ファイターズ広報、記す。BACK NUMBER
「僕がいなくても困らないと思う。ただ…」栗山監督が絶賛する“スーパーサブ”谷内亮太…“失策ゼロ”の原点「ヤクルト時代の金言」とは
text by
高山通史Michifumi Takayama
photograph byNIKKAN SPORTS
posted2021/09/12 11:03
18年12月にトレードで日本ハムファイターズへ加入。内野ならどこでも守れる器用さで栗山監督の信頼を勝ち取っている
高校の保健体育の教員免許を持ち、英検は準2級。同じくベンチスタートが多いロニー・ロドリゲス選手とは通訳を介さず、英語でコミュニケーションをとる。「何も分からない異国に来て、野球をして。その立場を自分に置き換えると、大変だと思う。少しでも、日本にいる時間がいいものになってほしい」と寄り添う。同じ内野手でライバルでもある。そのもがき苦しんでいる助っ人は、谷内選手を「アミーゴ」と呼ぶ。スペイン語で友人という意味である。グラウンドだけではなく全方向に気を配り、目を配り、ベンチからチームを整えている。

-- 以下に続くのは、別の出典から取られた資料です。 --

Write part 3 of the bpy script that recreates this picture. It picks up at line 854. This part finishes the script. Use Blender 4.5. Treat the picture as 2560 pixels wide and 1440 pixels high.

「ザ・プロ野球選手というような選手を見ていると、うらやましいなと思ったりもします。でも、僕はそうはできない。最初から試合に出ることが、ほぼないですしね。セットアッパーとか、クローザーとかと一緒。自分の成績だけではないですから」
勝利の方程式の必勝リレーとセットで出番が到来する。接戦勝利を守り抜く、内野の番人である。
プロ野球界には突出した才能で一気に居場所をつかむ選手がいるが、谷内選手は対極にある。
綻びを見せないという強烈な特長を「謙虚にやることだけ」と、丹念に伸ばし続けてきた。追求して9年目。白星の至福の瞬間を、ダイヤモンドで味わう権利を持つ1人になったのである。